Over the past week, long-term holders of Bitcoin increased their spending to a level that suggests de-risking from the market, but hodling remains the predominant investing strategy.
Uncertain macroeconomic headwinds are likely to have precipitated the increase in the sell-offs last week by long-term holders and shaken some short-term holders out of their positions according to data from blockchain analytics firm Glassnode. Last week, coins older than six months accounted for 5% of total spending, which is a level not seen since last November.
Short-term holders (STH) who have held coins for less than 155 days continue to decline in number, but not necessarily due to selling. Glassnode suggests that while it is generally more common for STH to sell, the recent decline in STH supply “can only occur when large portions of the coin supply are dormant and crossing the 155-day age threshold, becoming Long-Term Holder supply.”
Bitcoin (BTC) accumulation patterns do not suggest bear market behaviors yet as overall sell pressure remains consistent.
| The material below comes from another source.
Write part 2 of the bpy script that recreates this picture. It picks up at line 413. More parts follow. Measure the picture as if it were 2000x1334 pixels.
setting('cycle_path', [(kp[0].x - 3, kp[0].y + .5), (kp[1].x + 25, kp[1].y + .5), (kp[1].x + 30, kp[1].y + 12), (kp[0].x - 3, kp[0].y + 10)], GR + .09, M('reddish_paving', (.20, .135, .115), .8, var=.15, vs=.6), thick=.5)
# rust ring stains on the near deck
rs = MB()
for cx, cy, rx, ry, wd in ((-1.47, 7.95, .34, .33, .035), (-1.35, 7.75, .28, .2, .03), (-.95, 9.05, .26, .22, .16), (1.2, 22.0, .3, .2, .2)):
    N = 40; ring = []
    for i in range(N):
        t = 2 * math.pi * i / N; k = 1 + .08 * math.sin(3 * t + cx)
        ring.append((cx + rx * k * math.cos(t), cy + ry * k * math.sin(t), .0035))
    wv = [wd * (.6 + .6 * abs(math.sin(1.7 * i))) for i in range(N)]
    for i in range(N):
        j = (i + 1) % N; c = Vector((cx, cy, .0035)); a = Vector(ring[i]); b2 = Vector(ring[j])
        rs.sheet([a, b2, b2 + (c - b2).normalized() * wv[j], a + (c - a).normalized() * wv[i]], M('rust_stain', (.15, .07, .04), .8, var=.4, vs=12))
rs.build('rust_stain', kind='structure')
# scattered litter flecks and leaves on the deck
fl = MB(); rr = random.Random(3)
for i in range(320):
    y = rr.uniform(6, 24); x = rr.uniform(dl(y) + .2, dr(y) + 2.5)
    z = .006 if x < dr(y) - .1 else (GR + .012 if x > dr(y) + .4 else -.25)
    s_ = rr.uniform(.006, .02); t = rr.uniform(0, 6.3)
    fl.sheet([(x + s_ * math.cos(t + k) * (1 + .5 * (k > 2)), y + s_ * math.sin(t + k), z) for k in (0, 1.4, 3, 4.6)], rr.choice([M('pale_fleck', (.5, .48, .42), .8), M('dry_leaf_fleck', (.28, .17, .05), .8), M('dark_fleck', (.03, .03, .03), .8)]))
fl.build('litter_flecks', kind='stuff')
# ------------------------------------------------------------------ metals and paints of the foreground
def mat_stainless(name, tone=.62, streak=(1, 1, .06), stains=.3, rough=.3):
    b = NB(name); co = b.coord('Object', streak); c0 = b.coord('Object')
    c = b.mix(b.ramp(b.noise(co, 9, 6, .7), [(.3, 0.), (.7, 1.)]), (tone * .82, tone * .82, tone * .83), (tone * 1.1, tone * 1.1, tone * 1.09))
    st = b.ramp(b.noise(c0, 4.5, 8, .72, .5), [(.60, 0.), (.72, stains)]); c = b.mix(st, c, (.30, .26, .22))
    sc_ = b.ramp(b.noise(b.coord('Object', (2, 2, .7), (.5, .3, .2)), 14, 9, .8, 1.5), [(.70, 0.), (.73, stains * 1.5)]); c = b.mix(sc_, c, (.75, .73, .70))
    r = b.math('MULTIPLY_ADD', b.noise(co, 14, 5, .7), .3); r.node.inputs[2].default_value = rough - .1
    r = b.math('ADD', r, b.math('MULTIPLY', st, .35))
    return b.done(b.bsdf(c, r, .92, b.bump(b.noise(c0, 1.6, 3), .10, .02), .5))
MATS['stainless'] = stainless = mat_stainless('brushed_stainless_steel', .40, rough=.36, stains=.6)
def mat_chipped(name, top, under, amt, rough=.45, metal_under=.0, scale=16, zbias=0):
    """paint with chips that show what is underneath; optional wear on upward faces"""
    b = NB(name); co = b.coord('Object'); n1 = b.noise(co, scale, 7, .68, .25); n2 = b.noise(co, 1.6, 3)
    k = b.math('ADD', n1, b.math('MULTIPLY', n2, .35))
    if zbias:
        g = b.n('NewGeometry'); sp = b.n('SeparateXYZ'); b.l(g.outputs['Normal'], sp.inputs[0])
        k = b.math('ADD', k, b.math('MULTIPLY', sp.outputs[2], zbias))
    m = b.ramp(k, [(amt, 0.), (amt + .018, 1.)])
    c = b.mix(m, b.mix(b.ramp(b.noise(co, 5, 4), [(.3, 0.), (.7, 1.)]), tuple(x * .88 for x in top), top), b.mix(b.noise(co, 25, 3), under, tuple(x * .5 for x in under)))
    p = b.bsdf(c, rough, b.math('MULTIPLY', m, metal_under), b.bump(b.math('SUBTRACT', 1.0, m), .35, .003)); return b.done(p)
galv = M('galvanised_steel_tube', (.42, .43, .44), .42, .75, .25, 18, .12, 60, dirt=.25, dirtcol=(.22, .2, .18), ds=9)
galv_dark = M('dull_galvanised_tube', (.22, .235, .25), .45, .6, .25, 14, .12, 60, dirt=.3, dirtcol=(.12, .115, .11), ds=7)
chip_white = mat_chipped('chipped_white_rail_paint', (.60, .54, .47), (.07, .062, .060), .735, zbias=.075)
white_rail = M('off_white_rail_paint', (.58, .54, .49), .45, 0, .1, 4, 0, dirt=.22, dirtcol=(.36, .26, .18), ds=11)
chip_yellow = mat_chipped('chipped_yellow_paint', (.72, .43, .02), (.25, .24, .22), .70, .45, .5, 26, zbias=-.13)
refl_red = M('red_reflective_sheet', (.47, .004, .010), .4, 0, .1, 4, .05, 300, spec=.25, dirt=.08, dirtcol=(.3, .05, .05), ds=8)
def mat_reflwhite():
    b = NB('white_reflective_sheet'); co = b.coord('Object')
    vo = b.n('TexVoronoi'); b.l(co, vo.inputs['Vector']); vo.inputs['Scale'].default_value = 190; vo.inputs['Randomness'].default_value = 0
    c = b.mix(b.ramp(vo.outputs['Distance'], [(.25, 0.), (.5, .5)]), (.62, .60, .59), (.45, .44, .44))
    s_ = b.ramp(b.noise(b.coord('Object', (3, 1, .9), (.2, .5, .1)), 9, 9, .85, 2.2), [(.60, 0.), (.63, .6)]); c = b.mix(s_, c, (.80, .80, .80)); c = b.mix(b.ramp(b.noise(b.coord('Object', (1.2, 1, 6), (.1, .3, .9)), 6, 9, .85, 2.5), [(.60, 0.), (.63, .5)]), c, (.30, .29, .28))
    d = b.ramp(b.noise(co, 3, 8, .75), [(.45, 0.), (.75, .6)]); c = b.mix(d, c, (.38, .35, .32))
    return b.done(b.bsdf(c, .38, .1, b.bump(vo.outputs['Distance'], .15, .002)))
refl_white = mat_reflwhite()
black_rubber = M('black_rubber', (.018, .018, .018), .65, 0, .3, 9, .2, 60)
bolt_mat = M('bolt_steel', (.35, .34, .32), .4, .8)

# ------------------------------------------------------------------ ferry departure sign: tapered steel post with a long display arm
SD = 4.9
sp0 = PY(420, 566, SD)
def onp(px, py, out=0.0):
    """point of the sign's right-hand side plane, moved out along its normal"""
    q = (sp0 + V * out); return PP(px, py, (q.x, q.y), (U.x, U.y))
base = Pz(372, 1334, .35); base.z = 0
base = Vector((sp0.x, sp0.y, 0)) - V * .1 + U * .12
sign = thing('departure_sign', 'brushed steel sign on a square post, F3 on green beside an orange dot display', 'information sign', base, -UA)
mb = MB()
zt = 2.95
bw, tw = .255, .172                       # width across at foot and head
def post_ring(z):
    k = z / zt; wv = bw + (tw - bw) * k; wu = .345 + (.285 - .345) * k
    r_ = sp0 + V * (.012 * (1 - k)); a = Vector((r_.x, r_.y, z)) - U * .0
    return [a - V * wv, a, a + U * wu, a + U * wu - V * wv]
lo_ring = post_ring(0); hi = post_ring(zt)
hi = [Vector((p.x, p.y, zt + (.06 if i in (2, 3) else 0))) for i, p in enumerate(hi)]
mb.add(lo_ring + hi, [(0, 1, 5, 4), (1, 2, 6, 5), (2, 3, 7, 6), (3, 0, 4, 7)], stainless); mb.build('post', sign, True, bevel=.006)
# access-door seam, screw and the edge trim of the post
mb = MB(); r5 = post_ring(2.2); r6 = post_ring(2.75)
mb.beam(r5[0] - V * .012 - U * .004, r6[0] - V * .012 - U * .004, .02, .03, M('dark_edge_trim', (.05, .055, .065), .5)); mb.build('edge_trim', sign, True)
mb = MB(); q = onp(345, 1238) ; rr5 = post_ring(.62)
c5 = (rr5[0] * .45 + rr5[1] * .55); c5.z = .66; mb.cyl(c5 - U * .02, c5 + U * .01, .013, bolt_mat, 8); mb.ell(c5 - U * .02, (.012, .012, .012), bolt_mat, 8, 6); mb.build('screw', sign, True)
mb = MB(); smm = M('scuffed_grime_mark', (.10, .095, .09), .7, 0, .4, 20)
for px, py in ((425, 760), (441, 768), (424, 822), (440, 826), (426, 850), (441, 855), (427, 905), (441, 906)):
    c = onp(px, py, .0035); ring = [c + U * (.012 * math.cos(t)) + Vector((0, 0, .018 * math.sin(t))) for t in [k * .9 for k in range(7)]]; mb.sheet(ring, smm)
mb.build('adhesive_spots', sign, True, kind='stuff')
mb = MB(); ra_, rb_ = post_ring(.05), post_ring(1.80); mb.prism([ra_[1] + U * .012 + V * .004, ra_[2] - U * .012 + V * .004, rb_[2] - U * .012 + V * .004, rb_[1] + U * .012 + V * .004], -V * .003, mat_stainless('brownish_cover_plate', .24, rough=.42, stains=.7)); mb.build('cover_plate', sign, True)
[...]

Also, more than 75% of the BTC circulating supply has been dormant for at least six months despite the recent uptick in selling. Glassnode says this is an indication that investors are still predominantly hodlers.
Glassnode noted that the sell-offs have been into a relatively strong market that has avoided any significant moves up or down and has remained range-bound for most of this yea. This is thought to be staving off a capitulation event which often comes at the end of a bear cycle. There has not been a significant capitulation since last May when BTC price crashed from $58,771 to $34,977 over the course of a 15-day period according to CoinGecko.